--- START ---
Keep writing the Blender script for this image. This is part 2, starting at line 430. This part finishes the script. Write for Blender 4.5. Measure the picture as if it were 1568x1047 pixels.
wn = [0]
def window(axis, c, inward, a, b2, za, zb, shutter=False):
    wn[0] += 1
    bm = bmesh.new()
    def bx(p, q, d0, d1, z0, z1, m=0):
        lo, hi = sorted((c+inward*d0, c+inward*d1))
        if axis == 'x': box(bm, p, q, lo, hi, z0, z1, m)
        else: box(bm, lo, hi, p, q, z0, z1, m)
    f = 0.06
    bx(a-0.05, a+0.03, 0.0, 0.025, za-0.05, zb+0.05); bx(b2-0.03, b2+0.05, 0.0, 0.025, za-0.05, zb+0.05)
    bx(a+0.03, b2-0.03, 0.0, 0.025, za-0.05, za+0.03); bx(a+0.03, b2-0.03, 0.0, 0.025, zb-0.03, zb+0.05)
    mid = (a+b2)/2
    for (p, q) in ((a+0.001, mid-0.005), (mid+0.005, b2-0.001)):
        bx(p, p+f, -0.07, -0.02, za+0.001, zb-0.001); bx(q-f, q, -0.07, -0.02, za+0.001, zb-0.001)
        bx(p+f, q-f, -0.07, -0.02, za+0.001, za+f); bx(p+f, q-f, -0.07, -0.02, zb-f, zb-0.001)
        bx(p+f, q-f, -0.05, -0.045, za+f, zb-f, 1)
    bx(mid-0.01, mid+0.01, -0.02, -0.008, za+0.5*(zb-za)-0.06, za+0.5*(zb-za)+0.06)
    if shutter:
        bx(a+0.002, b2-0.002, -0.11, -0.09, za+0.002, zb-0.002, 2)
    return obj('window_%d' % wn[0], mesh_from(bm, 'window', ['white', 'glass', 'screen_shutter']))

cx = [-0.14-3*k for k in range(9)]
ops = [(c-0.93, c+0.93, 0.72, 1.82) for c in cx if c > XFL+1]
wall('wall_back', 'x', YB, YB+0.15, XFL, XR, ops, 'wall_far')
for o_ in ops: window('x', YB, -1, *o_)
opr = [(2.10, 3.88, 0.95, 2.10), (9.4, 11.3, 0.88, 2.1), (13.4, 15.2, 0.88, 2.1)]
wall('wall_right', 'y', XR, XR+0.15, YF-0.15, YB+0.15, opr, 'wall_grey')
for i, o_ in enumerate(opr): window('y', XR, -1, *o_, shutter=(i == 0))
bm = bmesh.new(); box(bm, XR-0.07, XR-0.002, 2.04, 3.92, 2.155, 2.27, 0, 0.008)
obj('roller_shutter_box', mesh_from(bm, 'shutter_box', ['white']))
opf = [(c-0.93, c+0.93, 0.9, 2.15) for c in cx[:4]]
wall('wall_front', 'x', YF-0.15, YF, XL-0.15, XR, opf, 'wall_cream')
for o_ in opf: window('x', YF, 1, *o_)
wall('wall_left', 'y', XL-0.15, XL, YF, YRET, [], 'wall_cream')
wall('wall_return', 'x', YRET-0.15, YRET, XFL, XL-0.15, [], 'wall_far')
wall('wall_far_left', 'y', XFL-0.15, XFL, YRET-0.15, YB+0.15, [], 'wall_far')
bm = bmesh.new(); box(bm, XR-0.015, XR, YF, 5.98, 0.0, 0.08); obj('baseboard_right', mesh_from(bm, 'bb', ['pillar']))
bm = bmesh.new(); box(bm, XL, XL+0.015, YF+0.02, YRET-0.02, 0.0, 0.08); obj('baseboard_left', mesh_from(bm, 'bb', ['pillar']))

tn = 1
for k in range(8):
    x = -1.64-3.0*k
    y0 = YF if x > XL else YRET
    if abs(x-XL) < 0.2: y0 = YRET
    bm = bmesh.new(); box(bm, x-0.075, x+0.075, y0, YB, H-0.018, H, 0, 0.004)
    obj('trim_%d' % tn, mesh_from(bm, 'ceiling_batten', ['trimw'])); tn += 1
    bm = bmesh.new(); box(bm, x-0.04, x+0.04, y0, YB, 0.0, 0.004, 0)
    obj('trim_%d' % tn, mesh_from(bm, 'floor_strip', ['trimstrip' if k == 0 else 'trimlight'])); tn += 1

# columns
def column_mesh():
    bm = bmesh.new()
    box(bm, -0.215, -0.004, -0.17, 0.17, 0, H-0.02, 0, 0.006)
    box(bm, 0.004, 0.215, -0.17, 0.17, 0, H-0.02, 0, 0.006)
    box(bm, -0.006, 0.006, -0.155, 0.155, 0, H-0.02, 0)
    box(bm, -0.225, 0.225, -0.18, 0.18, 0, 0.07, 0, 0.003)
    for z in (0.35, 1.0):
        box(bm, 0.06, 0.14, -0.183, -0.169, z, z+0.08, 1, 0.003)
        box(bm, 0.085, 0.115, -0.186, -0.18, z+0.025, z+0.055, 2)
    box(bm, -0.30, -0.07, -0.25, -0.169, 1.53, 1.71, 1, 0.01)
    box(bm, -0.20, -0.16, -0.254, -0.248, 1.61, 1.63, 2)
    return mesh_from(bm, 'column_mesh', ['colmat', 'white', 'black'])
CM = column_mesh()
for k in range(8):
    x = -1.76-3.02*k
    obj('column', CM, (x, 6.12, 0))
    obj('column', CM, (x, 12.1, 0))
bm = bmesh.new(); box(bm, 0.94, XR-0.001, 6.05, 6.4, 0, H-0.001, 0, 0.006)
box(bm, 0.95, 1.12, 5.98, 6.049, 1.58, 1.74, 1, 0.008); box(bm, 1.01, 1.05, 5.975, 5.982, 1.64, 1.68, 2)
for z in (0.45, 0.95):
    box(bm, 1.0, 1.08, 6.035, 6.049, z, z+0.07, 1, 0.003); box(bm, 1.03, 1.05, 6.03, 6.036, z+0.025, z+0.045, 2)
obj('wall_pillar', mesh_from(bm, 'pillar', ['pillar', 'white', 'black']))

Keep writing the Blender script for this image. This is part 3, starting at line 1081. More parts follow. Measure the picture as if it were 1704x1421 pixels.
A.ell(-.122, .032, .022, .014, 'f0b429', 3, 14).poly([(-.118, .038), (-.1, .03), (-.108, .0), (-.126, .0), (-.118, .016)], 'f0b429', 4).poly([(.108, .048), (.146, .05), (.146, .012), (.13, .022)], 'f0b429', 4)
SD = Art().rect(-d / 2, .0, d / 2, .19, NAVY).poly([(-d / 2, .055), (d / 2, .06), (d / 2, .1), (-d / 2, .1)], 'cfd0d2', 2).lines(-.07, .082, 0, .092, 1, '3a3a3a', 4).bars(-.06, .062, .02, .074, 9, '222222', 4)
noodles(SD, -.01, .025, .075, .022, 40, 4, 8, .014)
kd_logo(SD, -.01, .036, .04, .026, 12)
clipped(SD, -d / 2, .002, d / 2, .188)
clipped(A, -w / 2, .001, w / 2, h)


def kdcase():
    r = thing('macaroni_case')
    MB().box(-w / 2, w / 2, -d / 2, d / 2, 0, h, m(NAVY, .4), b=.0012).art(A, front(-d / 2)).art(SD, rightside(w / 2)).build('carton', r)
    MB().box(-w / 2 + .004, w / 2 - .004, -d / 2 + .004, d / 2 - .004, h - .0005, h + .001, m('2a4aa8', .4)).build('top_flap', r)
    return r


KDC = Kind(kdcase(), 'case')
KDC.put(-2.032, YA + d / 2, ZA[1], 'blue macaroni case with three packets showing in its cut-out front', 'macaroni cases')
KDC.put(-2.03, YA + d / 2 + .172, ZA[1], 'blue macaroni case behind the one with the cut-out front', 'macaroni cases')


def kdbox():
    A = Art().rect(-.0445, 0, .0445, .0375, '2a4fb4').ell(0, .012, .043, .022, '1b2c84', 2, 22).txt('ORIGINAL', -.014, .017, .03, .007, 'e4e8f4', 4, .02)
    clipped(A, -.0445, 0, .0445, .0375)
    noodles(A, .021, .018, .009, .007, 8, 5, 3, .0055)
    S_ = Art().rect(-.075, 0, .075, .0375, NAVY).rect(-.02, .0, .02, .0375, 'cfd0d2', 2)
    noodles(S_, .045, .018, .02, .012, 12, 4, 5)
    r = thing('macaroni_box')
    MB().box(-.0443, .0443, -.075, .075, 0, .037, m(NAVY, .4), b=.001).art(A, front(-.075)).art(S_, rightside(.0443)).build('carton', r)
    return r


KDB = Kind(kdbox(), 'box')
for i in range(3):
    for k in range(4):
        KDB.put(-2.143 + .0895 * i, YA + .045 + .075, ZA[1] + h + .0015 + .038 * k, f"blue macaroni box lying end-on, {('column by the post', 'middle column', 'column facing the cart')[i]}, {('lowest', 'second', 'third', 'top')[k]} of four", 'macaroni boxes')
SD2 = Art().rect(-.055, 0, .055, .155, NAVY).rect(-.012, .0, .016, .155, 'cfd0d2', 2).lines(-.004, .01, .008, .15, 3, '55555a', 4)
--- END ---
--- START ---
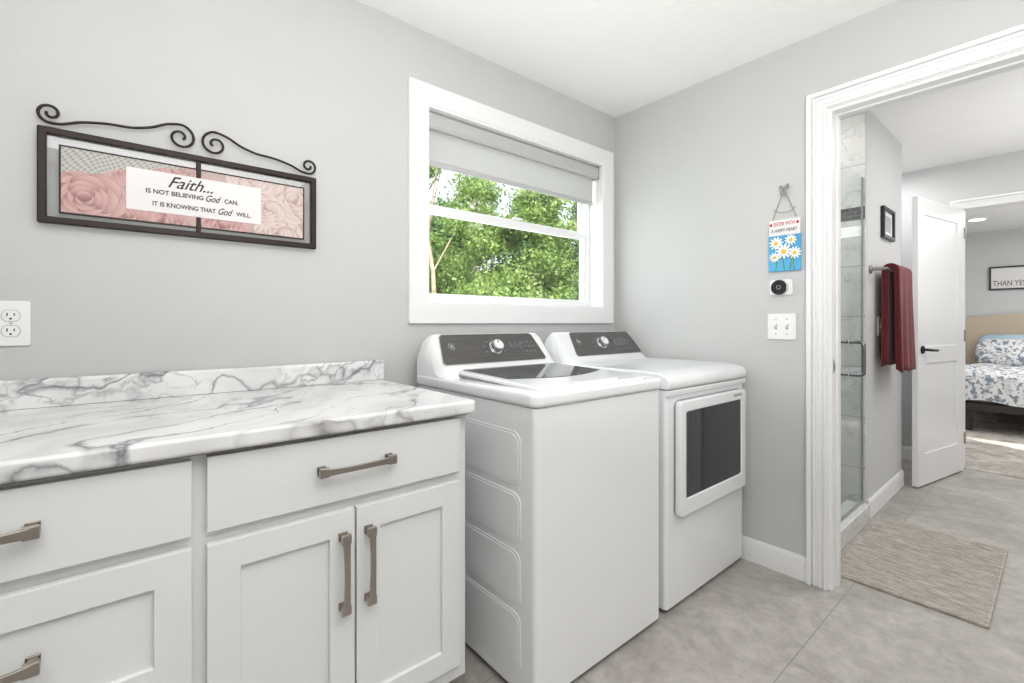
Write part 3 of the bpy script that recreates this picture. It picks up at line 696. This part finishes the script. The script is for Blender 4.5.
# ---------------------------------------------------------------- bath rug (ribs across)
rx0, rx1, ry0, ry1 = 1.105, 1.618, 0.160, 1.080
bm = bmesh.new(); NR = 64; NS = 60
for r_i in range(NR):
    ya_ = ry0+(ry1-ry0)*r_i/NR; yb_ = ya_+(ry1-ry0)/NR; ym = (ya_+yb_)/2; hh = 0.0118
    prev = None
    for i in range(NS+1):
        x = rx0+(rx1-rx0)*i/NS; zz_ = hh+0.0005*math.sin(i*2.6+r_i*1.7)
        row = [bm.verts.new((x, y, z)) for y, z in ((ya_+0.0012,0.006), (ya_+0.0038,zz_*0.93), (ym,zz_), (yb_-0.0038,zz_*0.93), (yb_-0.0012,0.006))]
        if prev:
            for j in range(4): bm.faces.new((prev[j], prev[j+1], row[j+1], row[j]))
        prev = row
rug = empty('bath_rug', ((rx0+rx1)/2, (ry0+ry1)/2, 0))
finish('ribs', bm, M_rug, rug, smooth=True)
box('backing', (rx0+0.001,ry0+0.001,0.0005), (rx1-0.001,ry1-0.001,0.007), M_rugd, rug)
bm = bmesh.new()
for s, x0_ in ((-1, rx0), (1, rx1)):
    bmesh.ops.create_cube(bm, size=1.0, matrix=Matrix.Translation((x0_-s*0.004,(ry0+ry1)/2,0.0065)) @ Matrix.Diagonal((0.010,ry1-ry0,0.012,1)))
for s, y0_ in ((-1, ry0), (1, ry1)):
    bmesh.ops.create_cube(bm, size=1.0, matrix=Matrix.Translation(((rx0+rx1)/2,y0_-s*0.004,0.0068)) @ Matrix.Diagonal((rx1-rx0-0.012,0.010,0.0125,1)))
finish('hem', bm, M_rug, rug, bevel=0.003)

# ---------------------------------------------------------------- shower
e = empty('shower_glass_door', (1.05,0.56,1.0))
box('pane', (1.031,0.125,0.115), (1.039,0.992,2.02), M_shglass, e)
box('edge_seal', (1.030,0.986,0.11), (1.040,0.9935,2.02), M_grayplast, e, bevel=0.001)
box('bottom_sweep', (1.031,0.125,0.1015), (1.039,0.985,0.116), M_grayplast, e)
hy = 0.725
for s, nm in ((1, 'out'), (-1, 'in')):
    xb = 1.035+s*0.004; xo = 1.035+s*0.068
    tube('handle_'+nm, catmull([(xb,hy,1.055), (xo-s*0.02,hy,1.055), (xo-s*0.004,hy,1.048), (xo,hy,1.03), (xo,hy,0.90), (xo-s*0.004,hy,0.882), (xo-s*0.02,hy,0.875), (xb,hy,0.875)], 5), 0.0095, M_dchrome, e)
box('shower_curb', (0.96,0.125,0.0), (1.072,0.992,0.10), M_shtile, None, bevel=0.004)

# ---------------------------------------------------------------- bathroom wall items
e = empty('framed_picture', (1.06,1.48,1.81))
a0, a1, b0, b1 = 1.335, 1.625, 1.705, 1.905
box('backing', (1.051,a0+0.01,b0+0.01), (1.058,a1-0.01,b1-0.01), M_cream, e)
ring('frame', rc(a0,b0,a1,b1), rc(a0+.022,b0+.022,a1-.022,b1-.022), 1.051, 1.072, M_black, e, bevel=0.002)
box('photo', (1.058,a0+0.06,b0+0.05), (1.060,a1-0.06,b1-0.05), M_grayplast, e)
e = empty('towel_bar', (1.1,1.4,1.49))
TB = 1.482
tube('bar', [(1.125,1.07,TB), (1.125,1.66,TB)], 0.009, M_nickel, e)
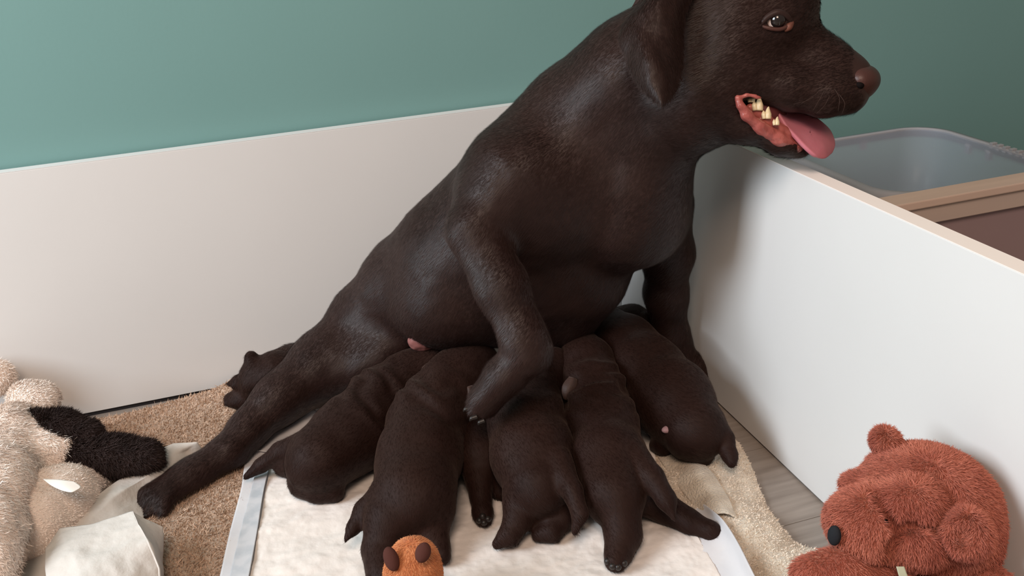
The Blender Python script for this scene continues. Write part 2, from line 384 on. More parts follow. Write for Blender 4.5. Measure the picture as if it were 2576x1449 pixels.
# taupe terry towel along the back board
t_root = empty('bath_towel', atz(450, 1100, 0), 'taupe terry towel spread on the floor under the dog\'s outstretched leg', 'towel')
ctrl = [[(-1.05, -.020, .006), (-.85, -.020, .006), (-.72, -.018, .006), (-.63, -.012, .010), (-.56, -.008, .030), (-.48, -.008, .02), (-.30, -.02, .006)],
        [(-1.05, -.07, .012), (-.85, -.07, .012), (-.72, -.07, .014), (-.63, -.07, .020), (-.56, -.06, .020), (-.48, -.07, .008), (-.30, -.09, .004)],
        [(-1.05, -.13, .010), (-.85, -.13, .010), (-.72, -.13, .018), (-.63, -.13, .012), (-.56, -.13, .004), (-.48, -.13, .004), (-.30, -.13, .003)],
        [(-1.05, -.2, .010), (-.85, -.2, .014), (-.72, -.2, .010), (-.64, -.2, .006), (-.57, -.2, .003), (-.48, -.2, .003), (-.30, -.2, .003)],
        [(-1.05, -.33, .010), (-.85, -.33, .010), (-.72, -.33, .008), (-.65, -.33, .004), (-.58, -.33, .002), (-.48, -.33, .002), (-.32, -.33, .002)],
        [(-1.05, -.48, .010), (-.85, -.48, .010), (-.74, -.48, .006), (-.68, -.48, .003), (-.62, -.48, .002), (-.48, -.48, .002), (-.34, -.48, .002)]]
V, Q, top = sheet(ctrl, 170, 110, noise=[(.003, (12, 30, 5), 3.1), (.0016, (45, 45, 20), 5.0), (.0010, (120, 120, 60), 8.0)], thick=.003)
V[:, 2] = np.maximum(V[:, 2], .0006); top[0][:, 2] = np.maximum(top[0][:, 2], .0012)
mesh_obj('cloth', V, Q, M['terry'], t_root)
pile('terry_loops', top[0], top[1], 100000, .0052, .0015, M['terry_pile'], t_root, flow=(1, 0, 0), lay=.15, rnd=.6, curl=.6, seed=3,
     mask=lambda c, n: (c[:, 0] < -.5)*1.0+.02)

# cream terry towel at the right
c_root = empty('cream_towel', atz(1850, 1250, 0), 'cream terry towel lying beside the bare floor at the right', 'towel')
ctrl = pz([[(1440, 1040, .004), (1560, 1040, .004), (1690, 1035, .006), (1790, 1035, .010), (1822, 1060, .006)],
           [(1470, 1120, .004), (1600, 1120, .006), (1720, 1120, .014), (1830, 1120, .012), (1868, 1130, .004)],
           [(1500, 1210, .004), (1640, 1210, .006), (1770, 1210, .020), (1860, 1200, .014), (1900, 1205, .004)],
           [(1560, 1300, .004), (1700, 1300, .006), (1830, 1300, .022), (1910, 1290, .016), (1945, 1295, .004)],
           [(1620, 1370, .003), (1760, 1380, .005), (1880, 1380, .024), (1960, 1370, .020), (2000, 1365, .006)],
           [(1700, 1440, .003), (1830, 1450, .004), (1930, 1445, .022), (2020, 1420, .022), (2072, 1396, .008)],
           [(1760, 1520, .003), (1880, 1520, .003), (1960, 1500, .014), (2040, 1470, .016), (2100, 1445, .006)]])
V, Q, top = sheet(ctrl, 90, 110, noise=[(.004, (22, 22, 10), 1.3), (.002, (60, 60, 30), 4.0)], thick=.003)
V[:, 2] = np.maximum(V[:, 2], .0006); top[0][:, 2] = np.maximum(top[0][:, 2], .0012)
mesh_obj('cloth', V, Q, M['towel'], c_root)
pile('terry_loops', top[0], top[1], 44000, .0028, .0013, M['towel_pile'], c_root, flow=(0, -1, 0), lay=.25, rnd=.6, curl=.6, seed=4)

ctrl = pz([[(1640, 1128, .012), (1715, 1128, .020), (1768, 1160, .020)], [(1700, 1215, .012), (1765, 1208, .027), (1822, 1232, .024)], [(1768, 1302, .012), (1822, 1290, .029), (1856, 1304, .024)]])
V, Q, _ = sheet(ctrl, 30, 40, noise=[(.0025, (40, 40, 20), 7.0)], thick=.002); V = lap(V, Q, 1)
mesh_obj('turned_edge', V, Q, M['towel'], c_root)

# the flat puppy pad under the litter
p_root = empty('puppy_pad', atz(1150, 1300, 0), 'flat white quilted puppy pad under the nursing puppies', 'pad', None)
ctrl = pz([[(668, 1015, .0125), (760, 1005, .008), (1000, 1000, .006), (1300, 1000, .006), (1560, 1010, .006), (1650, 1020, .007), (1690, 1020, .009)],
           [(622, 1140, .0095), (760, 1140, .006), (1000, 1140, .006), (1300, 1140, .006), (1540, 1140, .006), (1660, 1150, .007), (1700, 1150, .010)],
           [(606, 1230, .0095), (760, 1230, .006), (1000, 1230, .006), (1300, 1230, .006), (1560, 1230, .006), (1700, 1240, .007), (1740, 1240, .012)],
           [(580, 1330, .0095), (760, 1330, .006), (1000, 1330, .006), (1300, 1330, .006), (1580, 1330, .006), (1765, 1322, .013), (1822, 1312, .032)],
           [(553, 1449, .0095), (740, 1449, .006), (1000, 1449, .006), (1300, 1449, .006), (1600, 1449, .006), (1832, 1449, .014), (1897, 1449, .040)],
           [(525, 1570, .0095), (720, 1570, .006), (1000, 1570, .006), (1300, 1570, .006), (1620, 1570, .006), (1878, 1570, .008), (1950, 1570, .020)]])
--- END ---
# [To be done]
Extract every line that has the string "script" in it.

# [Solution to the problem]
Keep writing the Blender script for this image. This is part 2, starting at line 430. This part finishes the script. Write for Blender 4.5. Measure the picture as if it were 1568x1047 pixels.
Keep writing the Blender script for this image. This is part 3, starting at line 1081. More parts follow. Measure the picture as if it were 1704x1421 pixels.
Write part 3 of the bpy script that recreates this picture. It picks up at line 696. This part finishes the script. The script is for Blender 4.5.
The Blender Python script for this scene continues. Write part 2, from line 384 on. More parts follow. Write for Blender 4.5. Measure the picture as if it were 2576x1449 pixels.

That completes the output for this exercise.